**Data segment:**
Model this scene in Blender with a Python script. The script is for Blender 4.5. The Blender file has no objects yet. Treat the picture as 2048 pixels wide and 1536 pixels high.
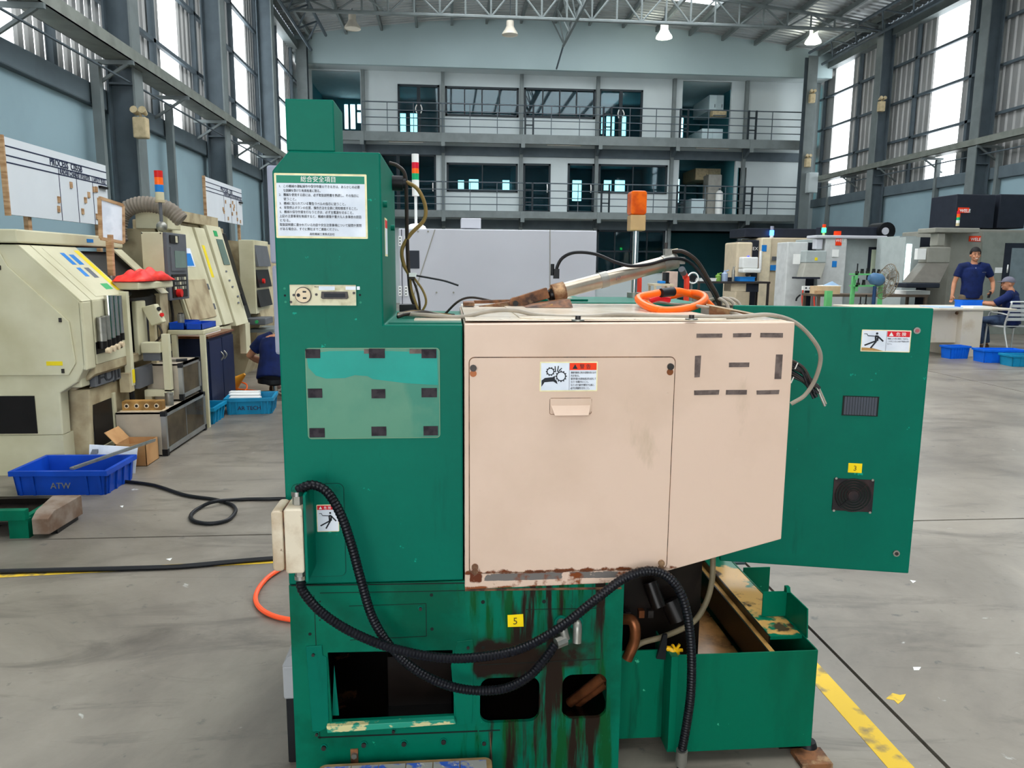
import bpy, math, random
from mathutils import Vector, Matrix

# ------------------------------------------------------------------ camera, sky, lights, exposure
SC = bpy.context.scene
C = SC.collection
EYE_H = 1.40
FPX = 1500.0                      # focal length in pixels of the 2048 x 1536 frame
YAW, PITCH, ROLL = math.radians(4.8), math.radians(9.0), math.radians(0.45)
cam_d = bpy.data.cameras.new('camera')
cam = bpy.data.objects.new('camera', cam_d)
C.objects.link(cam)
cam_d.sensor_fit = 'HORIZONTAL'
cam_d.sensor_width = 36.0
cam_d.lens = 36.0 * FPX / 2048.0
cam_d.clip_start = 0.05
cam_d.clip_end = 400
CAMROT = Matrix.Rotation(-YAW, 3, 'Z') @ Matrix.Rotation(math.pi / 2 - PITCH, 3, 'X') @ Matrix.Rotation(ROLL, 3, 'Z')
EYE = Vector((0, 0, EYE_H))
cam.matrix_world = Matrix.Translation(EYE) @ CAMROT.to_4x4()
SC.camera = cam

world = bpy.data.worlds.new('overcast_sky')
SC.world = world
world.use_nodes = True
_bg = world.node_tree.nodes['Background']
_bg.inputs[0].default_value = (0.95, 0.98, 1.0, 1)
_bg.inputs[1].default_value = 3.9

SC.view_settings.view_transform = 'Standard'
SC.view_settings.look = 'None'
SC.view_settings.gamma = 1.0
SC.view_settings.use_curve_mapping = False
SC.view_settings.exposure = 0.40
SC.cycles.use_denoising = True
SC.cycles.max_bounces = 8
SC.cycles.diffuse_bounces = 5
SC.cycles.transparent_max_bounces = 16
SC.cycles.sample_clamp_indirect = 6.0

# ------------------------------------------------------------------ helpers
def at(u, v, X=None, Y=None, Z=None):
    """the point of the place behind a photograph pixel, on the plane X=, Y= or Z="""
    d = CAMROT @ Vector(((u - 1024) / FPX, -(v - 768) / FPX, -1))
    if X is not None: t = (X - EYE.x) / d.x
    elif Y is not None: t = (Y - EYE.y) / d.y
    else: t = (Z - EYE.z) / d.z
    return EYE + d * t

def lin(c):
    return c / 12.92 if c <= 0.04045 else ((c + 0.055) / 1.055) ** 2.4

def rgb(r, g, b):
    return (lin(r / 255), lin(g / 255), lin(b / 255), 1)

ORG = {}
def link(o, parent=None):
    C.objects.link(o)
    if parent is not None:
        o.parent = parent

def tag(o, label, cat, group=None, kind=None):
    if label: o['label'] = label
    if cat: o['category'] = cat
    if group: o['group'] = group
    if kind: o['kind'] = kind
    return o

def thing(name, label, cat, loc, group=None, rz=0.0):
    o = bpy.data.objects.new(name, None)
    o.empty_display_size = 0.05
    o.location = loc
    o.rotation_euler = (0, 0, rz)
    link(o)
    ORG[o.name] = Vector(loc)
    return tag(o, label, cat, group)

def struct_root(name, loc=(0, 0, 0), label=None):
    o = bpy.data.objects.new(name, None)
    o.location = loc
    link(o)
    ORG[o.name] = Vector(loc)
    o['kind'] = 'structure'
    if label: o['label'] = label
    return o

class MB:
    """collects boxes, prisms, tubes ... in world coordinates; build() makes ONE mesh object"""
    def __init__(s):
        s.v, s.f = [], []
        s.smooth = False

    def add(s, vs, fs):
        n = len(s.v)
        s.v += [tuple(p) for p in vs]
        s.f += [tuple(i + n for i in f) for f in fs]
        return s

    def box(s, x0, x1, y0, y1, z0, z1):
        if x0 > x1: x0, x1 = x1, x0
        if y0 > y1: y0, y1 = y1, y0
        if z0 > z1: z0, z1 = z1, z0
        vs = [(x0, y0, z0), (x1, y0, z0), (x1, y1, z0), (x0, y1, z0), (x0, y0, z1), (x1, y0, z1), (x1, y1, z1), (x0, y1, z1)]
        return s.add(vs, [(0, 3, 2, 1), (4, 5, 6, 7), (0, 1, 5, 4), (1, 2, 6, 5), (2, 3, 7, 6), (3, 0, 4, 7)])

    def hexa(s, a, b):
        """two matching quads a and b (4 points each, same winding)"""
        return s.add(list(a) + list(b), [(3, 2, 1, 0), (4, 5, 6, 7), (0, 1, 5, 4), (1, 2, 6, 5), (2, 3, 7, 6), (3, 0, 4, 7)])

    def prism(s, poly, ax, a, b):
        """2D polygon extruded from a to b along axis ax; poly in the other two axes, in xyz order"""
        def mk(p, d):
            return {'x': (d, p[0], p[1]), 'y': (p[0], d, p[1]), 'z': (p[0], p[1], d)}[ax]
        ar = sum(poly[i][0] * poly[(i + 1) % len(poly)][1] - poly[(i + 1) % len(poly)][0] * poly[i][1] for i in range(len(poly)))
        if (ar > 0) != (ax == 'y'): poly = list(poly)[::-1]
        if a > b: a, b = b, a
        n = len(poly)
        vs = [mk(p, a) for p in poly] + [mk(p, b) for p in poly]
        fs = [tuple(range(n)), tuple(range(2 * n - 1, n - 1, -1))]
        fs += [(i, i + n, (i + 1) % n + n, (i + 1) % n) for i in range(n)]
        return s.add(vs, fs)

    def bar(s, p, q, w, h, up=(0, 0, 1)):
        p, q = Vector(p), Vector(q)
        d = (q - p).normalized()
        u = Vector(up)
        if abs(d.dot(u)) > 0.98: u = Vector((0, 1, 0))
        r = d.cross(u).normalized() * (w / 2)
        u = r.cross(d).normalized() * (h / 2)
        return s.hexa([p - r - u, p + r - u, p + r + u, p - r + u], [q - r - u, q + r - u, q + r + u, q - r + u])

    def tube(s, path, r, n=8, cap=True):
        P = [Vector(p) for p in path]
        m = len(P)
        rs = r if isinstance(r, (list, tuple)) else [r] * m
        T = [(P[min(i + 1, m - 1)] - P[max(i - 1, 0)]).normalized() for i in range(m)]
        a = Vector((0, 0, 1)) if abs(T[0].z) < 0.9 else Vector((1, 0, 0))
        nrm = (a - T[0] * a.dot(T[0])).normalized()
        vs = []
        for i in range(m):
            nrm = nrm - T[i] * nrm.dot(T[i])
            nrm = nrm.normalized() if nrm.length > 1e-6 else T[i].orthogonal().normalized()
            b = T[i].cross(nrm)
            for k in range(n):
                an = 2 * math.pi * k / n
                vs.append(P[i] + (nrm * math.cos(an) + b * math.sin(an)) * rs[i])
        fs = []
        for i in range(m - 1):
            for k in range(n):
                fs.append((i * n + k, i * n + (k + 1) % n, (i + 1) * n + (k + 1) % n, (i + 1) * n + k))
        if cap:
            fs.append(tuple(range(n - 1, -1, -1)))
            fs.append(tuple((m - 1) * n + k for k in range(n)))
        s.smooth = True
        return s.add(vs, fs)

    def cyl(s, p, q, r, n=14, r2=None):
        return s.tube([p, q], [r, r if r2 is None else r2], n)

    def ball(s, c, r, n=10, m=7):
        c = Vector(c)
        rr = r if isinstance(r, (tuple, list)) else (r, r, r)
        vs = [c + Vector((0, 0, rr[2]))]
        for i in range(1, m):
            t = math.pi * i / m
            for k in range(n):
                a = 2 * math.pi * k / n
                vs.append(c + Vector((rr[0] * math.sin(t) * math.cos(a), rr[1] * math.sin(t) * math.sin(a), rr[2] * math.cos(t))))
        vs.append(c - Vector((0, 0, rr[2])))
        fs = [(0, 1 + k, 1 + (k + 1) % n) for k in range(n)]
        for i in range(m - 2):
            for k in range(n):
                fs.append((1 + i * n + k, 1 + (i + 1) * n + k, 1 + (i + 1) * n + (k + 1) % n, 1 + i * n + (k + 1) % n))
        L = len(vs) - 1
        fs += [(L, 1 + (m - 2) * n + (k + 1) % n, 1 + (m - 2) * n + k) for k in range(n)]
        s.smooth = True
        return s.add(vs, fs)

    def ring(s, c, ax, R, r, n=24, k=6):
        c = Vector(c)
        pts = []
        for i in range(n + 1):
            a = 2 * math.pi * i / n
            ca, sa = R * math.cos(a), R * math.sin(a)
            pts.append(c + Vector({'x': (0, ca, sa), 'y': (ca, 0, sa), 'z': (ca, sa, 0)}[ax]))
        return s.tube(pts, r, k, cap=False)

    def mesh(s, name, org):
        me = bpy.data.meshes.new(name)
        ox, oy, oz = org
        me.from_pydata([(x - ox, y - oy, z - oz) for x, y, z in s.v], [], s.f)
        if s.smooth:
            me.polygons.foreach_set('use_smooth', [True] * len(me.polygons))
            me.set_sharp_from_angle(angle=0.7)
        me.update()
        return me

    def build(s, name, mat, parent=None, bev=0, label=None, cat=None, group=None, kind=None):
        if parent is not None:
            org = ORG[parent.name]
        else:
            xs = [p[0] for p in s.v]; ys = [p[1] for p in s.v]; zs = [p[2] for p in s.v]
            org = Vector(((min(xs) + max(xs)) / 2, (min(ys) + max(ys)) / 2, min(zs)))
        me = s.mesh(name, org)
        o = bpy.data.objects.new(name, me)
        me.materials.append(mat)
        if parent is None: o.location = org
        link(o, parent)
        ORG[o.name] = org
        if bev:
            md = o.modifiers.new('bevel', 'BEVEL')
            md.width = bev; md.segments = 2; md.limit_method = 'ANGLE'; md.angle_limit = 0.6
        tag(o, label, cat, group, kind)
        return o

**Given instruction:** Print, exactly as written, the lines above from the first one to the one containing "from mathutils import Vector, Matrix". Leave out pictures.

**Task answer:**
Model this scene in Blender with a Python script. The script is for Blender 4.5. The Blender file has no objects yet. Treat the picture as 2048 pixels wide and 1536 pixels high.
import bpy, math, random
from mathutils import Vector, Matrix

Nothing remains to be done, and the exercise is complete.